RALEIGH — The best argument for setting up a state-run lottery monopoly in North Carolina is that the state government needs more tax money to spend.

It’s noticeable how infrequently lottery proponents such as the administration of Gov. Mike Easley make this straightforward pitch. They apparently don’t believe that the people of North Carolina will buy this, the notion that the fiscal challenges facing the state are simply derived from a lack of ways for Raleigh politicians to get their hands on more of other people’s money. Nor do lottery supporters seem confident that the public will believe additional revenues from a state lottery would be effectively “invested” in bigger government.

Instead, they repeat the same tired cliche that lottereans have been using for years: North Carolina must set up a state lottery so that we will stop losing hundreds of millions of dollars to neighboring states with lotteries. You’ve no doubt already heard this argument over and over again, and if a bill ever passes in the NC General Assembly to hold a statewide referendum on a government lottery, voters will be treated to additional iterations of it.

We’re past the point where lottery boosters can claim ignorance about the basic flaw in this, their most-used argument. They know by now, after my organization and many others have pointed it out, that the true net loss in tax revenue from North Carolinians to the state-run lotteries next door is only a small fraction of the hundreds of millions of dollars typically mentioned (because North Carolinians win lottery prizes), and that this revenue “loss” is too small to be rationally concerned about. That is, administrative costs of setting up and operating a North Carolina lottery each year — including annual payments to out-of-state administrators and vendors — would almost certainly exceed the current net revenue loss.

It is, in other words, like spend a dollar a year to save less than a dollar a year. The argument makes no financial sense.

So why continue to make it? Because of its superficial plausibility. Lotterean argumentation is reiff — sorry, make that rife — with superficial plausibility. For example, plenty of state legislators favoring a lottery referendum have accused their critics, including me personally on several occasions now, of being contemptuous of public opinion and inconsistent about consulting it.

But who’s really being inconsistent? Lottery proponents such as Easley and legislative leaders say the public should decide whether North Carolina will set up a state-run gambling monopoly and punitively tax it each year to finance government growth. But they do not favor asking the public to have a vote on other ideas such as an annual constitutional cap on state spending, legislative term limits, supermajority requirements for legislating tax increases, parental choice in education, and a host of other ideas that poll as well or better than a state-run lottery does. And for the record, I do support a limited initiative-and-referendum system for North Carolina, even though I’d hate to see it result in a government lottery monopoly.

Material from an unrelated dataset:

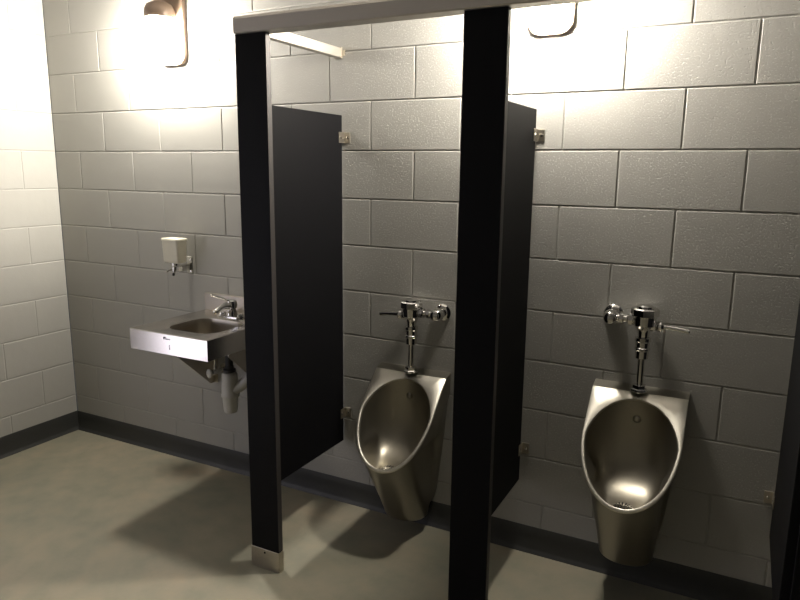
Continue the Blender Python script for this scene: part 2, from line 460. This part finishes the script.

Indeed, many of these same government officials are been working furiously for years now to avoid referendum votes on key public issues traditionally subjectd to voter approval, such as the issuance of public debt. Back in 1999, they wanted to allow the University of North Carolina to issue billions of dollars in debt for construction projects without a referendum. Eventually legislators thought better of this idea (they had some help). More recently, the General Assembly has used financing means for prison construction that avoided a referendum. Why not let the people decide?

The familiar arguments for a state lottery in North Carolina serve as a clear exception to the adage that things just get better with age. No, sometimes they just get rancid.

Hood is president of the John Locke Foundation and publisher of Carolina Journal.